REQUIREMENTS: Transcribe the records below exactly, from their first line through the line containing "return np.where(a <= 0.04045, a/12.92, ((a+0.055)/1.055)**2.4)". Omit every line after it.

DATA LINES:
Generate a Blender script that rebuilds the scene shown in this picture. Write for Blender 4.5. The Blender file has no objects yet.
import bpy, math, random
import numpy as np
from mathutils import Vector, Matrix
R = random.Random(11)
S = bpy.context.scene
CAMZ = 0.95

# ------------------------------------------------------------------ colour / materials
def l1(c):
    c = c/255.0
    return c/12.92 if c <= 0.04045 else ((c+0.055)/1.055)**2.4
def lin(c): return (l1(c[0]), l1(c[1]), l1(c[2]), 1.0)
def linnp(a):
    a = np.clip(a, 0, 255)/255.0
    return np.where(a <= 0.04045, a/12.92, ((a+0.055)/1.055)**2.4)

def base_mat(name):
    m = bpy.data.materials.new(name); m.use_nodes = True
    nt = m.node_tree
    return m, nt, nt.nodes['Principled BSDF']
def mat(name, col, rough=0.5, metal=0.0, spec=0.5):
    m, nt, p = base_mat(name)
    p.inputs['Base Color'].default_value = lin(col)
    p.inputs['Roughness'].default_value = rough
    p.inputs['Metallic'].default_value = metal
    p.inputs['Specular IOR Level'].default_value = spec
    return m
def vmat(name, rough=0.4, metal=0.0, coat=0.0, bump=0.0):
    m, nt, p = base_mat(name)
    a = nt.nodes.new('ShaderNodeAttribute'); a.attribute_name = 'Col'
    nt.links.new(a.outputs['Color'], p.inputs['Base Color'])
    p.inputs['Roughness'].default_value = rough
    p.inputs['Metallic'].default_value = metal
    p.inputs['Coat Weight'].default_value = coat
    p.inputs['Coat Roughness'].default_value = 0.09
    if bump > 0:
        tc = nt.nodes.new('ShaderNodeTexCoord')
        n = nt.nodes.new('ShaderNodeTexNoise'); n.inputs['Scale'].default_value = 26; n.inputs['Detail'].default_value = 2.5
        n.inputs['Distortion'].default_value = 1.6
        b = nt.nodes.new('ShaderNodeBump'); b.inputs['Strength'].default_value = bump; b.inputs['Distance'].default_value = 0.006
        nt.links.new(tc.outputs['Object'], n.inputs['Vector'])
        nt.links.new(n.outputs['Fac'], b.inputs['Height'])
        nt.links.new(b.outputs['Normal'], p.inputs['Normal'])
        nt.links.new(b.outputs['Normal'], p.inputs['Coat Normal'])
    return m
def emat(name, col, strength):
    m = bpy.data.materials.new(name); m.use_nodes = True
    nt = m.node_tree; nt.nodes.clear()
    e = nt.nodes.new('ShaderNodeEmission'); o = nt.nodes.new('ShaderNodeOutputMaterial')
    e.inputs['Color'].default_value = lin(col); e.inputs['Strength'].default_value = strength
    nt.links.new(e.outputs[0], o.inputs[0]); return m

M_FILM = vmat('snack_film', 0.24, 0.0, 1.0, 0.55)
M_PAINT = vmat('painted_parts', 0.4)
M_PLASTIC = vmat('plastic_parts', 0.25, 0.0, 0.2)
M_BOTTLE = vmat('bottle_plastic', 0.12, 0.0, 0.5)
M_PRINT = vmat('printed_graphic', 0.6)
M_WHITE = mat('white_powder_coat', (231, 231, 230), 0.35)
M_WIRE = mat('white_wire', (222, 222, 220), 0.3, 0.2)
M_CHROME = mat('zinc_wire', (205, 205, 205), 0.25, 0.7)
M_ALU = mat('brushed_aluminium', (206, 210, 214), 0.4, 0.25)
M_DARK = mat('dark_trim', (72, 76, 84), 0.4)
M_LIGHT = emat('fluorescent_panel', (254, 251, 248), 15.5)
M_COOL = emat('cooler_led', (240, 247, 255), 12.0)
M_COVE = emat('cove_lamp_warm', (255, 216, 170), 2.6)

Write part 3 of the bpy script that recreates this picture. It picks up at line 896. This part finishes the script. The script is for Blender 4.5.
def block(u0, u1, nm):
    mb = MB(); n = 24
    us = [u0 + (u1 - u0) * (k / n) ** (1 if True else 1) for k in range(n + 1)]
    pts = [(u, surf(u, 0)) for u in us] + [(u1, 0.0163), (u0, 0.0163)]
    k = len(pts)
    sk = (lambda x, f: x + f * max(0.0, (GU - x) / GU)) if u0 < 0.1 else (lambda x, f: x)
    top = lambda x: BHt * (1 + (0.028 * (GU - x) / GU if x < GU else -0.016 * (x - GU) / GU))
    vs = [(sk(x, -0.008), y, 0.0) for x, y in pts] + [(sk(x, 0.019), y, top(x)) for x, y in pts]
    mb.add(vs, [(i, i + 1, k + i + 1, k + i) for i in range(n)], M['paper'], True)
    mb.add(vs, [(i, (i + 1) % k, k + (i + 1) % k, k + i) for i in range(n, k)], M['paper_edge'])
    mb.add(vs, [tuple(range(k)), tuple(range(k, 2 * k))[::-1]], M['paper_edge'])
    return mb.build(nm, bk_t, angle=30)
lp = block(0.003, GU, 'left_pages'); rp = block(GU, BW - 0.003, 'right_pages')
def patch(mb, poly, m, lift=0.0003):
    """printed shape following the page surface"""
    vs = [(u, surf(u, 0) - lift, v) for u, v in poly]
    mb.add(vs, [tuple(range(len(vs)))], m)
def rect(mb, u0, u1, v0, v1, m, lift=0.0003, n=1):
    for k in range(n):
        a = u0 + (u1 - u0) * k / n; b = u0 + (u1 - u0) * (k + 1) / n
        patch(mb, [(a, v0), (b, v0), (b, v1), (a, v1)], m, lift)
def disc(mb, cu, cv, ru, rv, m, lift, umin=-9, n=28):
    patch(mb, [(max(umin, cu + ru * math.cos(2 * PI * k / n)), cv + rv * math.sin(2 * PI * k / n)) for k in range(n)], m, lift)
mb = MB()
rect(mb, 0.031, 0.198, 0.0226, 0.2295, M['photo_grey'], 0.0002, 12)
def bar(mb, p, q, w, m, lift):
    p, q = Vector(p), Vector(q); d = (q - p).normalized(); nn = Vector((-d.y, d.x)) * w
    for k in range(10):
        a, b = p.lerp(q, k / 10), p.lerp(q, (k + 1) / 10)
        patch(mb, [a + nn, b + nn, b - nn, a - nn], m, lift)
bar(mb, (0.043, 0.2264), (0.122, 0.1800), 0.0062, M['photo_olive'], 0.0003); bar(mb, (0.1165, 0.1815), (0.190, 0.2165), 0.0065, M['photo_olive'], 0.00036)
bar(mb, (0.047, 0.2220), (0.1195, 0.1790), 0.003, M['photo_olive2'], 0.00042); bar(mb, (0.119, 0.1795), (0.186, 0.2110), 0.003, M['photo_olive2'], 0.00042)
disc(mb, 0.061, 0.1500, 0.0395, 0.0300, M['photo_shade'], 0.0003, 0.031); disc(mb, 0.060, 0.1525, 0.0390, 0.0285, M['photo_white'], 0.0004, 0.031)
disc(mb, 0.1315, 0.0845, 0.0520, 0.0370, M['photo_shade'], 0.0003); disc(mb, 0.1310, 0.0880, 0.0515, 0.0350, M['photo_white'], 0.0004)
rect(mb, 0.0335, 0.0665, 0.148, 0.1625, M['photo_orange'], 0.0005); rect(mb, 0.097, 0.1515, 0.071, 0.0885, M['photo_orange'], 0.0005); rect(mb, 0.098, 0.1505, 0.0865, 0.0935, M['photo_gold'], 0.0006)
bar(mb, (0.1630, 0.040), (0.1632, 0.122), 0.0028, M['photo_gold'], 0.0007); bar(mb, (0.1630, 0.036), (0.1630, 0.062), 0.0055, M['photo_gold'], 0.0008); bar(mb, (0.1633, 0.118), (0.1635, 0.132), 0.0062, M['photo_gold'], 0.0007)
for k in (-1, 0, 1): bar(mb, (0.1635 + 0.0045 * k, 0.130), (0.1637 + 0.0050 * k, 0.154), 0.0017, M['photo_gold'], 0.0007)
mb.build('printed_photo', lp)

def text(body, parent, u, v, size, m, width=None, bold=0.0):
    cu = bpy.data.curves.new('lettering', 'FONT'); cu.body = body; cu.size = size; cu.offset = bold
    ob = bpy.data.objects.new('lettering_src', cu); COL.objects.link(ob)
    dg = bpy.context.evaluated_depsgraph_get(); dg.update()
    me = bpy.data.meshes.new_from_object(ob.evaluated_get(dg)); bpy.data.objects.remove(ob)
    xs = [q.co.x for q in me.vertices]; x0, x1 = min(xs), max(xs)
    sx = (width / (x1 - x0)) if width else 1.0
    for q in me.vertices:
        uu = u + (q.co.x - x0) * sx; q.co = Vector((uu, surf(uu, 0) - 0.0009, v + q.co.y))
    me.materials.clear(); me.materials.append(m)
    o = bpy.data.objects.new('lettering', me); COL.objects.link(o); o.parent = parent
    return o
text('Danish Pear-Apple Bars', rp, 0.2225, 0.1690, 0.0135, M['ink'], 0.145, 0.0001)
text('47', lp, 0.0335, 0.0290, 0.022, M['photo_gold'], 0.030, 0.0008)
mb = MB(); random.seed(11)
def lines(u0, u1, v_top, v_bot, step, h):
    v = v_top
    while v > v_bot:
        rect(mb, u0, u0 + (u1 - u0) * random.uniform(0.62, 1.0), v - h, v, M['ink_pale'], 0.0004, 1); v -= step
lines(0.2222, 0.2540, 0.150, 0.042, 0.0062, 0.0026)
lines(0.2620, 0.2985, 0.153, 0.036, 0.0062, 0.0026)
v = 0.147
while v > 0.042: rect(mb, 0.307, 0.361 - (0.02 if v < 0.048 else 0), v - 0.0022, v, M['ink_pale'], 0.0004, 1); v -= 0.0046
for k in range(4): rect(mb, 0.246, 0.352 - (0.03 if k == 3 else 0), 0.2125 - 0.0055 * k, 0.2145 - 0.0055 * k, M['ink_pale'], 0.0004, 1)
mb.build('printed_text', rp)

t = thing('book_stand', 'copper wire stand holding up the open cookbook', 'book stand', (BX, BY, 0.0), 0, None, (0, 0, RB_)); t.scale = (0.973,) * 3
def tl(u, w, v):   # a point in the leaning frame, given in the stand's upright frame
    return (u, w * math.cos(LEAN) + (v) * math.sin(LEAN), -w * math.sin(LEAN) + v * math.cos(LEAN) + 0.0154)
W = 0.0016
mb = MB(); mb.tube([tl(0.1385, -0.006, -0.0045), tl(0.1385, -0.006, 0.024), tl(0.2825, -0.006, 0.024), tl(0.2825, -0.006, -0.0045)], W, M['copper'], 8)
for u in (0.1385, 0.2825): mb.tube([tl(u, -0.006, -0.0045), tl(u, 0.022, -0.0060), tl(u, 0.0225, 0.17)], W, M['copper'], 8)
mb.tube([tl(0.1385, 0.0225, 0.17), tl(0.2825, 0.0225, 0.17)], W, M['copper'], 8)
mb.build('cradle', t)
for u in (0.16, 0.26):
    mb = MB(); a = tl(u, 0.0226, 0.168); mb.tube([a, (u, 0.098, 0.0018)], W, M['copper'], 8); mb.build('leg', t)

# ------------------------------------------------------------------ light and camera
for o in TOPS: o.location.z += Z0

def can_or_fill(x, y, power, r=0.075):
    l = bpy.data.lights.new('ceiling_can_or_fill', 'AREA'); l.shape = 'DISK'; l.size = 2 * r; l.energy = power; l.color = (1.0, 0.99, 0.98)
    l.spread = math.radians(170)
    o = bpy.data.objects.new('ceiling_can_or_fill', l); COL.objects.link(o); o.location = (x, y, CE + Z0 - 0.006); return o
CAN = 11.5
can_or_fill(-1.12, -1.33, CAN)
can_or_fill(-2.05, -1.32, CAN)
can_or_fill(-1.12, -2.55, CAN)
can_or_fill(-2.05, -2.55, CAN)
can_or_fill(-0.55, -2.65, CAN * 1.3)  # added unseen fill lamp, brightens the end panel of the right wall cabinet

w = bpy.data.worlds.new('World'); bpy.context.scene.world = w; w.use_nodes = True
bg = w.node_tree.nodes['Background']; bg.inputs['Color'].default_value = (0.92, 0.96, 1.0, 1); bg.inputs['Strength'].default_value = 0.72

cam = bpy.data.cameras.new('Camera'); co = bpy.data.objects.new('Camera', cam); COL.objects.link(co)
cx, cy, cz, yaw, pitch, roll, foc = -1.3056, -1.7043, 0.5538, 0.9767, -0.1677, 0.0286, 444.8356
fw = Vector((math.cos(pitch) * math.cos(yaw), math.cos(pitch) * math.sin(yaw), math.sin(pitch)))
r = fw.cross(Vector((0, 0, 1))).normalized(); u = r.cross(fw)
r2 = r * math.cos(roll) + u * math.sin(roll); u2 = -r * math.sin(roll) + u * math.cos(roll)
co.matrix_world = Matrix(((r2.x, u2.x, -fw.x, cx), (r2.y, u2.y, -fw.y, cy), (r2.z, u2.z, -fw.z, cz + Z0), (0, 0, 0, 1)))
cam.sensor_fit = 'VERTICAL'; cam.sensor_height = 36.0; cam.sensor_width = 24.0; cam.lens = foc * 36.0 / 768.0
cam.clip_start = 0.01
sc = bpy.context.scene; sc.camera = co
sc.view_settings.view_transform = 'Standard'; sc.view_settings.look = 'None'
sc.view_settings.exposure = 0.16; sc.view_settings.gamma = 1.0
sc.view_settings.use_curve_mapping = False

THE ANSWER:
Generate a Blender script that rebuilds the scene shown in this picture. Write for Blender 4.5. The Blender file has no objects yet.
import bpy, math, random
import numpy as np
from mathutils import Vector, Matrix
R = random.Random(11)
S = bpy.context.scene
CAMZ = 0.95

# ------------------------------------------------------------------ colour / materials
def l1(c):
    c = c/255.0
    return c/12.92 if c <= 0.04045 else ((c+0.055)/1.055)**2.4
def lin(c): return (l1(c[0]), l1(c[1]), l1(c[2]), 1.0)
def linnp(a):
    a = np.clip(a, 0, 255)/255.0
    return np.where(a <= 0.04045, a/12.92, ((a+0.055)/1.055)**2.4)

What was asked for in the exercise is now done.